WRITTEN PROBLEM: Retype, please, the listing from its opening line through the line that contains "Y=-0.36, s=.6, seed=86)", both included, without the pictures.

RECORDED DATA:
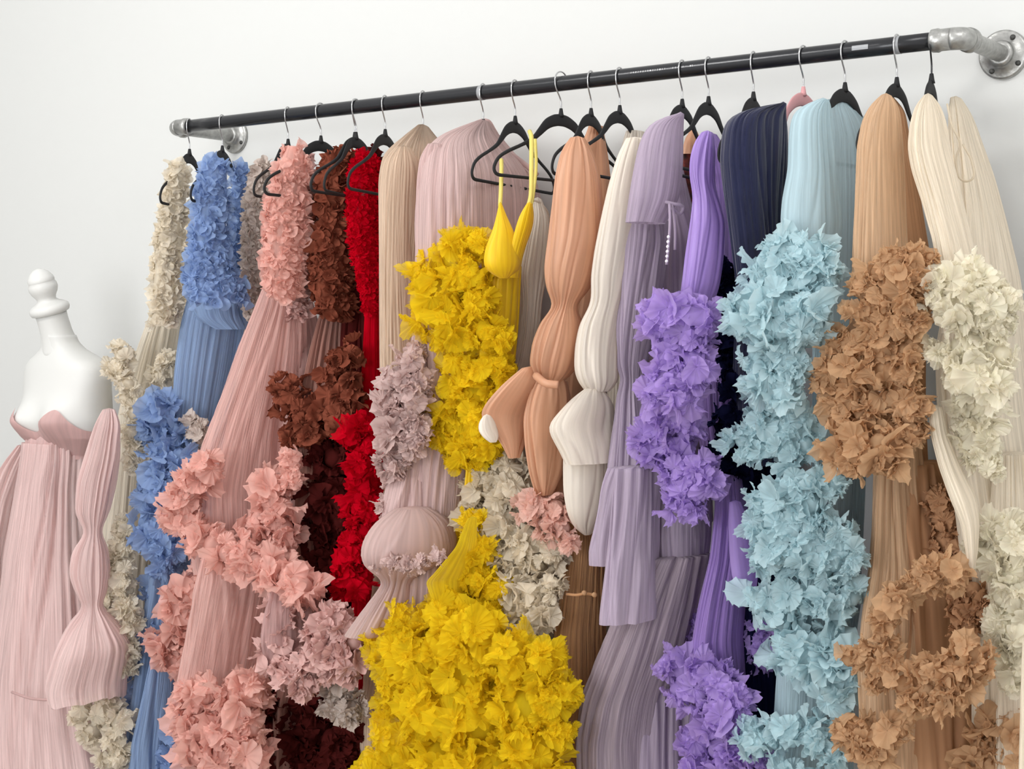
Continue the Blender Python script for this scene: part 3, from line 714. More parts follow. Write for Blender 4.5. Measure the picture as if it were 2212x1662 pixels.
# ---- 10 mauve robe -----------------------------------------------------------
g = G('sheer_robe', 1044, 258, 'mauve sheer robe with high collar point and ruffled sleeve, behind the yellow straps', 'robe')
D(g, 'bodice', [(262, 1032, 1056), (285, 985, 1070), (310, 945, 1095), (345, 925, 1130), (380, 918, 1158), (430, 912, 1168), (560, 910, 1170), (800, 905, 1160), (1000, 880, 1130), (1300, 860, 1120)], f_mauve, Y=.0, amp=.035, amp1=.07, nf=26, seed=81, k=.42, psi=HP[1044])
D(g, 'sleeve', [(312, 925, 955), (340, 908, 968), (390, 902, 975), (450, 900, 972), (560, 898, 965), (700, 895, 960), (800, 880, 950)], f_mauve, Y=-.17, amp=.06, nf=12, seed=82)
T(g, 'collar', [(940, 308, -.02), (985, 290, .0), (1025, 268, .03), (1052, 262, .05), (1068, 284, .08), (1090, 320, .1), (1130, 352, .1), (1160, 378, .1)], 0, 5.5, f_mauve)
R(g, 'ruffle', [(885, 775, 32), (862, 815, 42), (900, 830, 32), (850, 865, 42), (890, 880, 42), (862, 915, 44), (905, 925, 28), (852, 960, 38), (885, 965, 32), (842, 1005, 28), (865, 1010, 22), (835, 1040, 16), (835, 1090, 20)], f_mauver, Y=-0.27, s=.5, seed=83, grow=1.1)
D(g, 'sleeve', [(960, 875, 930), (1020, 850, 955), (1080, 835, 968), (1120, 825, 975), (1170, 830, 972)], f_mauve, Y=-0.2, amp=.1, nf=11, seed=84, k=.5)
D(g, 'bell_cuff', [(1098, 855, 925), (1120, 815, 965), (1160, 790, 984), (1190, 784, 986), (1215, 790, 970), (1235, 806, 930), (1246, 835, 890), (1262, 826, 896), (1300, 796, 900), (1340, 765, 898), (1366, 748, 890)], f_mauver, Y=-0.26, amp=.035, nf=26, seed=85, k=.6)
R(g, 'ruffle', [(812, 1225, 14), (845, 1215, 20), (875, 1222, 20), (910, 1215, 20), (945, 1205, 16)], f_mauver, Y=-0.36, s=.6, seed=86)

# ---- 11 yellow gown ----------------------------------------------------------
g = G('ruffled_gown', 1115, 300, 'bright yellow gown with thin straps and huge tulle ruffles, lowest hem sweeping forward')
T(g, 'strap', [(1083, 345, -.14), (1083, 372, -.16), (1082, 410, -.17), (1080, 446, -.18)], 0, 4.5, f_yelst)
T(g, 'strap', [(1144, 284, -.12), (1148, 300, -.14), (1148, 360, -.16), (1147, 420, -.17), (1140, 450, -.18)], 0, 5, f_yelst)
T(g, 'strap', [(1156, 300, -.1), (1158, 360, -.1), (1152, 420, -.12), (1146, 450, -.14)], 0, 3.5, f_yelst)
D(g, 'bodice', [(440, 1078, 1084), (470, 1072, 1096), (500, 1064, 1112), (530, 1050, 1122), (560, 1044, 1128), (582, 1046, 1126), (596, 1056, 1116), (602, 1080, 1098)], f_yelsat, Y=-.2, amp=.02, nf=6, seed=91, k=.6)
D(g, 'bodice', [(440, 1138, 1150), (460, 1124, 1154), (490, 1114, 1152), (520, 1106, 1140), (560, 1096, 1128), (600, 1080, 1122)], f_yelsat, Y=-.18, amp=.03, nf=6, seed=92, k=.5)
D(g, 'bodice', [(575, 1056, 1126), (620, 1052, 1124), (700, 1045, 1120), (780, 1035, 1112), (900, 1020, 1095), (1050, 1005, 1080)], f_yelsat, Y=-.15, amp=.09, nf=12, seed=93)
yk = dict(kmin=12, kmax=18, wave=.12, K=64)
R(g, 'ruffle', [(985, 560, 52), (1030, 530, 34), (930, 590, 48), (1015, 600, 55), (960, 640, 62), (925, 680, 48), (985, 700, 55), (1035, 660, 40), (1050, 720, 38), (955, 730, 38)], f_yel, Y=-.22, s=.5, dens=1.7, seed=94, grow=1.06, **yk)
R(g, 'ruffle', [(990, 790, 44), (1050, 790, 44), (980, 850, 50), (1030, 850, 52), (1080, 800, 34), (1090, 740, 30), (975, 910, 46), (1035, 910, 46)], f_yel, Y=-.2, s=.5, dens=1.7, seed=95, grow=1.05, **yk)
R(g, 'ruffle', [(965, 950, 40), (1005, 965, 44), (1050, 960, 40), (1030, 990, 30), (985, 995, 24)], f_yel, Y=-.2, s=.5, dens=1.7, seed=96, **yk)
D(g, 'skirt', [(990, 990, 1050), (1060, 985, 1050), (1150, 980, 1080), (1230, 970, 1100), (1320, 950, 1120), (1500, 900, 1160), (1800, 880, 1180)], f_yelsat, Y=-.1, amp=.12, nf=10, seed=97)
R(g, 'ruffle', [(1020, 1130, 32), (1040, 1190, 40), (1030, 1250, 46), (1070, 1270, 40), (990, 1290, 44), (1060, 1320, 44)], f_yel, Y=-.22, s=.5, dens=1.7, seed=98, **yk)
R(g, 'skirt_ruffle', [(890, 1340, 50), (960, 1340, 60), (1030, 1370, 70), (850, 1400, 60), (925, 1430, 75), (1020, 1460, 80), (1110, 1430, 70), (1180, 1430, 50), (860, 1500, 56), (940, 1530, 80), (1040, 1560, 85), (1140, 1530, 80), (1200, 1500, 50), (870, 1600, 72), (960, 1640, 85), (1070, 1660, 90), (1170, 1620, 75), (1215, 1580, 36), (820, 1670, 60), (890, 1720, 80), (1020, 1760, 90), (1150, 1730, 90)], f_yel, Y=-.3, s=.42, dens=1.7, seed=99, grow=1.04, **yk)
D(g, 'overskirt', [(1120, 1010, 1030), (1180, 985, 1030), (1236, 936, 1030), (1248, 922, 1028), (1256, 924, 1024), (1300, 938, 1016), (1360, 956, 1010)], f_yels, Y=-.27, amp=.015, nf=4, seed=100, k=.12, n=60)

# ---- 12 champagne gown between yellow and peach --------------------------------
g = G('ruffled_gown', 1215, 440, 'pale champagne gown with loose beige ruffles, between the yellow gown and the peach dress')
T(g, 'strap', [(1150, 432, -.08), (1166, 438, -.05), (1182, 458, 0), (1186, 480, .03)], 0, 2.6, f_ivcs)
D(g, 'bodice', [(430, 1152, 1170), (470, 1148, 1186), (540, 1130, 1186), (600, 1118, 1180), (650, 1126, 1170), (720, 1120, 1165), (780, 1105, 1160), (860, 1070, 1150), (960, 1040, 1140), (1050, 1010, 1150)], f_ivcs, Y=-.05, amp=.05, nf=10, seed=101)
D(g, 'skirt', [(1000, 1020, 1200), (1200, 1010, 1220), (1500, 1000, 1240), (1800, 990, 1250)], f_buff, Y=.0, amp=.08, seed=102)
R(g, 'ruffle', [(1095, 1010, 34), (1060, 1035, 34), (1030, 1060, 34), (1015, 1090, 28), (1070, 1080, 40), (1110, 1060, 40), (1045, 1130, 40), (1090, 1140, 44), (1070, 1180, 40), (1110, 1200, 44), (1150, 1180, 44), (1190, 1200, 38), (1160, 1220, 38)], f_buff, Y=-.17, s=0.56, seed=103, grow=1.05)
R(g, 'ruffle', [(1100, 1270, 36), (1110, 1320, 46), (1150, 1290, 44), (1175, 1330, 36), (1140, 1350, 44), (1195, 1260, 26), (1190, 1290, 22)], f_buff, Y=-.2, s=0.56, seed=104)
D(g, 'cuff', [(898, 1044, 1062), (912, 1034, 1070), (930, 1033, 1075), (946, 1044, 1078), (956, 1058, 1072)], f_ivory, Y=-.3, amp=.03, nf=5, seed=105, k=.5)
R(g, 'ruffle', [(1140, 1100, 32), (1170, 1090, 36), (1200, 1100, 36), (1185, 1135, 34), (1215, 1140, 32), (1230, 1175, 24)], f_blush, Y=-.2, s=0.60, seed=106, label='blush pink ruffle')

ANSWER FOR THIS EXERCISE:
Continue the Blender Python script for this scene: part 3, from line 714. More parts follow. Write for Blender 4.5. Measure the picture as if it were 2212x1662 pixels.
# ---- 10 mauve robe -----------------------------------------------------------
g = G('sheer_robe', 1044, 258, 'mauve sheer robe with high collar point and ruffled sleeve, behind the yellow straps', 'robe')
D(g, 'bodice', [(262, 1032, 1056), (285, 985, 1070), (310, 945, 1095), (345, 925, 1130), (380, 918, 1158), (430, 912, 1168), (560, 910, 1170), (800, 905, 1160), (1000, 880, 1130), (1300, 860, 1120)], f_mauve, Y=.0, amp=.035, amp1=.07, nf=26, seed=81, k=.42, psi=HP[1044])
D(g, 'sleeve', [(312, 925, 955), (340, 908, 968), (390, 902, 975), (450, 900, 972), (560, 898, 965), (700, 895, 960), (800, 880, 950)], f_mauve, Y=-.17, amp=.06, nf=12, seed=82)
T(g, 'collar', [(940, 308, -.02), (985, 290, .0), (1025, 268, .03), (1052, 262, .05), (1068, 284, .08), (1090, 320, .1), (1130, 352, .1), (1160, 378, .1)], 0, 5.5, f_mauve)
R(g, 'ruffle', [(885, 775, 32), (862, 815, 42), (900, 830, 32), (850, 865, 42), (890, 880, 42), (862, 915, 44), (905, 925, 28), (852, 960, 38), (885, 965, 32), (842, 1005, 28), (865, 1010, 22), (835, 1040, 16), (835, 1090, 20)], f_mauver, Y=-0.27, s=.5, seed=83, grow=1.1)
D(g, 'sleeve', [(960, 875, 930), (1020, 850, 955), (1080, 835, 968), (1120, 825, 975), (1170, 830, 972)], f_mauve, Y=-0.2, amp=.1, nf=11, seed=84, k=.5)
D(g, 'bell_cuff', [(1098, 855, 925), (1120, 815, 965), (1160, 790, 984), (1190, 784, 986), (1215, 790, 970), (1235, 806, 930), (1246, 835, 890), (1262, 826, 896), (1300, 796, 900), (1340, 765, 898), (1366, 748, 890)], f_mauver, Y=-0.26, amp=.035, nf=26, seed=85, k=.6)
R(g, 'ruffle', [(812, 1225, 14), (845, 1215, 20), (875, 1222, 20), (910, 1215, 20), (945, 1205, 16)], f_mauver, Y=-0.36, s=.6, seed=86)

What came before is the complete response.